In 2019, the UN Development Programme (UNDP), the German government and members of the IDF entered into a Tripartite Agreement in which they collectively committed to increase insurance protection in climate-vulnerable countries. As part of their commitment, industry members pledged to offer USD 5 billion of risk capacity for climate risk insurance, benefitting up to 500 million people in 20 climate-vulnerable countries by 2025. The commitment aims to accelerate the implementation of risk management and risk financing solutions as a means to strengthen adaptation measures and resilience to climate risks in exposed countries. As a member of the IDF, Swiss Re has endorsed this commitment along with several of its industry peers.
To achieve this commitment, Germany’s KfW Development Bank has provided funding via the InsuResilience Solutions Fund (ISF) and project teams for 16 of the climate-vulnerable countries have been established. Swiss Re currently co-leads six of these country project teams (Ghana, Bangladesh, Nigeria, Uzbekistan, Pakistan and Colombia) and contributes to an additional five country project teams by providing risk and modelling insights.
Over the course of the year, more than 90 experts from 11 re/insurance companies and more than 50 UNDP representatives from 16 UNDP Country Offices continued to engage in Tripartite work. At the end of 2021, two country projects led by other IDF members were being implemented and two additional projects had been approved by the ISF for grant funding. One project currently being implemented in Peru aims to provide the government with options to cover all or a subset of its more than 50 000 public schools against the impacts of natural disasters.
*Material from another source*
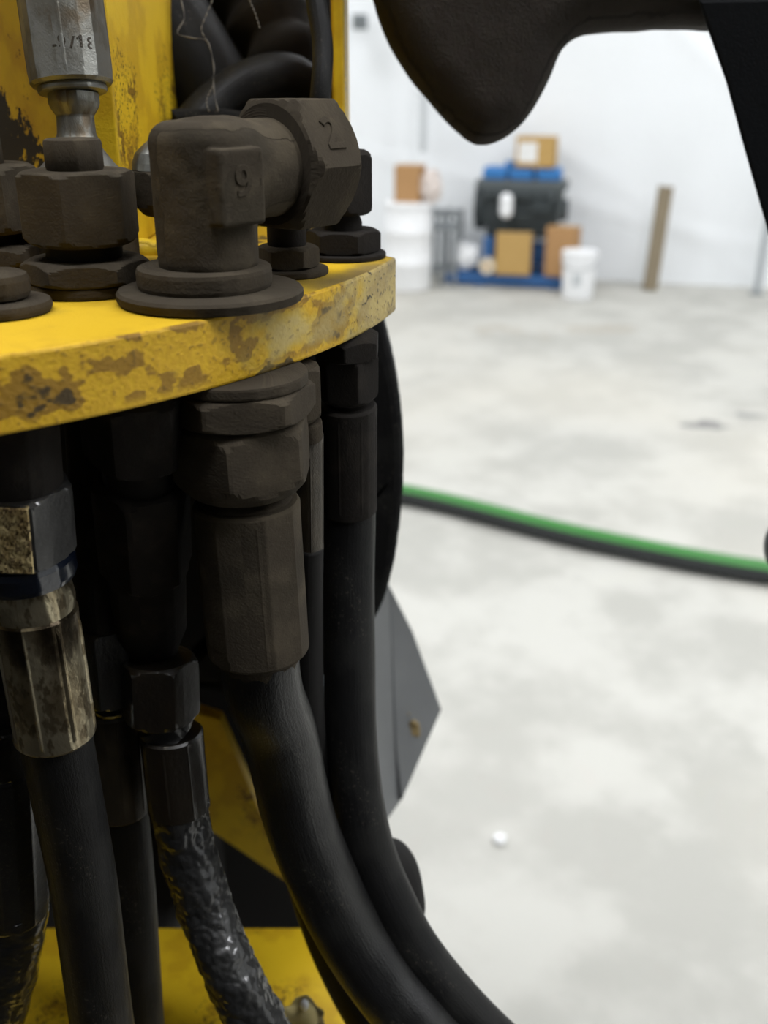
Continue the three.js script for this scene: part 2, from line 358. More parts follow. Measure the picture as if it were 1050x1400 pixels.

In Colombia, a programme was launched in 2021 to develop a parametric flood and earthquake product, as well as indemnity landslide protection in the city of Medellín.
To meet the commitments of the Tripartite Agreement, Swiss Re and members of the IDF intend to continue to collaborate with climate vulnerable countries by providing risk modelling expertise and working to expand the project pipeline in the respective countries.